>> Begin Given data

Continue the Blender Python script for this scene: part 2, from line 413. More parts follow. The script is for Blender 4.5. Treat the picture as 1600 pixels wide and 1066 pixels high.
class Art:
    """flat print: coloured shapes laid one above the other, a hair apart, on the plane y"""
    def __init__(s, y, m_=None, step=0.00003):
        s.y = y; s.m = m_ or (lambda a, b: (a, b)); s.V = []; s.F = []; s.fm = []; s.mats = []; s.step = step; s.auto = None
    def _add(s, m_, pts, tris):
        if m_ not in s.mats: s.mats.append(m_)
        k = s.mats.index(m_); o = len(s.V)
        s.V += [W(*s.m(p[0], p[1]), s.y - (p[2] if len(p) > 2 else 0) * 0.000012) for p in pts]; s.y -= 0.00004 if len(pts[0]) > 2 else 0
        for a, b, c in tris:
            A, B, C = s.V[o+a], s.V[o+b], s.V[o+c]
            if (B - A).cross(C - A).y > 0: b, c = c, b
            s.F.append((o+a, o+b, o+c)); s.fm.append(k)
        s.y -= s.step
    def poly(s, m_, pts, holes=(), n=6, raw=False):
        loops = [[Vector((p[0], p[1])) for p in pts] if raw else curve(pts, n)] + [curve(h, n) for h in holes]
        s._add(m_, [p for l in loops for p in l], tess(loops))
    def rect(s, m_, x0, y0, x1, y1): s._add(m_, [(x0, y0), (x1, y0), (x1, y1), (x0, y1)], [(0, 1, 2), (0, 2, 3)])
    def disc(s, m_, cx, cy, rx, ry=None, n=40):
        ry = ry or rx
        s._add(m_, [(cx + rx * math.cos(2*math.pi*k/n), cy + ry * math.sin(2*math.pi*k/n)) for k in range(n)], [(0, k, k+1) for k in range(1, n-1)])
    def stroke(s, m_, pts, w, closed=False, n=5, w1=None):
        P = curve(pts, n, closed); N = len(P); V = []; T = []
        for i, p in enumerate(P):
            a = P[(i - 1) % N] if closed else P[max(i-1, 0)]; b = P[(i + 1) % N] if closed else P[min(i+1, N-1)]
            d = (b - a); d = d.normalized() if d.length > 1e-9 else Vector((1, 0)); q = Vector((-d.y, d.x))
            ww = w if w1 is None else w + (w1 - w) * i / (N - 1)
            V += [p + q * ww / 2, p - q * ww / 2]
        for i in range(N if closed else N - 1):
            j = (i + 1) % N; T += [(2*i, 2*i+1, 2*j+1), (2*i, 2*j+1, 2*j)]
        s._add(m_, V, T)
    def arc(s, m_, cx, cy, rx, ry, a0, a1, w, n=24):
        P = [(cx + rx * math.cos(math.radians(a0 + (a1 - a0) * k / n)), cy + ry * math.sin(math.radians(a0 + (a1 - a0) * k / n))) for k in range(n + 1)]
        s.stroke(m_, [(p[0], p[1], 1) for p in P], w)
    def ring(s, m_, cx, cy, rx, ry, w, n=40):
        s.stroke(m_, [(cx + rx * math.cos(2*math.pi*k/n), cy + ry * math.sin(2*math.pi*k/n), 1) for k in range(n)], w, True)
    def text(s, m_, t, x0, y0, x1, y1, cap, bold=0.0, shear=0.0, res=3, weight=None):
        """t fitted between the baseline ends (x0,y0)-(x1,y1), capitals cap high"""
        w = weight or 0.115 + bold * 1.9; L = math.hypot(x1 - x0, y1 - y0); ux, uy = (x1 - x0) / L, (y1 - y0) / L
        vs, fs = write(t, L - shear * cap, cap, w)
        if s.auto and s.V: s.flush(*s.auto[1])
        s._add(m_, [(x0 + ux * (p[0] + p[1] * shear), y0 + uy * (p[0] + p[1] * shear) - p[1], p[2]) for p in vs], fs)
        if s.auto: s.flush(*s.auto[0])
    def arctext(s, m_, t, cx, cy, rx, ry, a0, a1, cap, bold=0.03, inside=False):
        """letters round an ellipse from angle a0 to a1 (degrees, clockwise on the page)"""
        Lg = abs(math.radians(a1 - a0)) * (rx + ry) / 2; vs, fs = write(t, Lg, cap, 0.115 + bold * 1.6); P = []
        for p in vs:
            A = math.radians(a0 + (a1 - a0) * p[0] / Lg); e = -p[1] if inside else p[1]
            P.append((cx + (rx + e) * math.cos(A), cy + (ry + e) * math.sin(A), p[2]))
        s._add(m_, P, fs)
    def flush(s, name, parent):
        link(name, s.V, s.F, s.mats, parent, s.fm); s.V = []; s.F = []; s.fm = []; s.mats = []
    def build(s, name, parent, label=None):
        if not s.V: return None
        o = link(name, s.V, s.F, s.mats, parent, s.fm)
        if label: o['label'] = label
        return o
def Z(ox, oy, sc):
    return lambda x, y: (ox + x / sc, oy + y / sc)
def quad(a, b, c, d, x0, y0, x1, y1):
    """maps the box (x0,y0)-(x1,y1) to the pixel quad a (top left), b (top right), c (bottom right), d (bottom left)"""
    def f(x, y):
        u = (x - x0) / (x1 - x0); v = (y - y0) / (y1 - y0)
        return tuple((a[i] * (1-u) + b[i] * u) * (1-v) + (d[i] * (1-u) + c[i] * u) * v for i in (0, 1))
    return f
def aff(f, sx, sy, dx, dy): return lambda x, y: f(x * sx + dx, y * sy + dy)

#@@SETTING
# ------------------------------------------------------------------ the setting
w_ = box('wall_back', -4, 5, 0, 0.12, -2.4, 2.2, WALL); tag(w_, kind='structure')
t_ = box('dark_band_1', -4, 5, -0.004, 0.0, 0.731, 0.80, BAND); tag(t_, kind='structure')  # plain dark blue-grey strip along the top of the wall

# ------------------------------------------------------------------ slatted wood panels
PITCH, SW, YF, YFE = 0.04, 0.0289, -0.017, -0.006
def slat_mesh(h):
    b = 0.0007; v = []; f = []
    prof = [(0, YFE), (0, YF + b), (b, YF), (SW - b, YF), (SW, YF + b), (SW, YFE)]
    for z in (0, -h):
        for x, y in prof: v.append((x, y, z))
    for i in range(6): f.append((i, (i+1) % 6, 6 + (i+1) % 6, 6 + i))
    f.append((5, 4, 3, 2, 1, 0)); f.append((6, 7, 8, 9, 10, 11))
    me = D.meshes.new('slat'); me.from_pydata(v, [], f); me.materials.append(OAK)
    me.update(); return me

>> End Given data

*Description of the task*
Pick out the lines above containing the word "high", then copy them.

*Expected answer*
Continue the Blender Python script for this scene: part 2, from line 413. More parts follow. The script is for Blender 4.5. Treat the picture as 1600 pixels wide and 1066 pixels high.
        """t fitted between the baseline ends (x0,y0)-(x1,y1), capitals cap high"""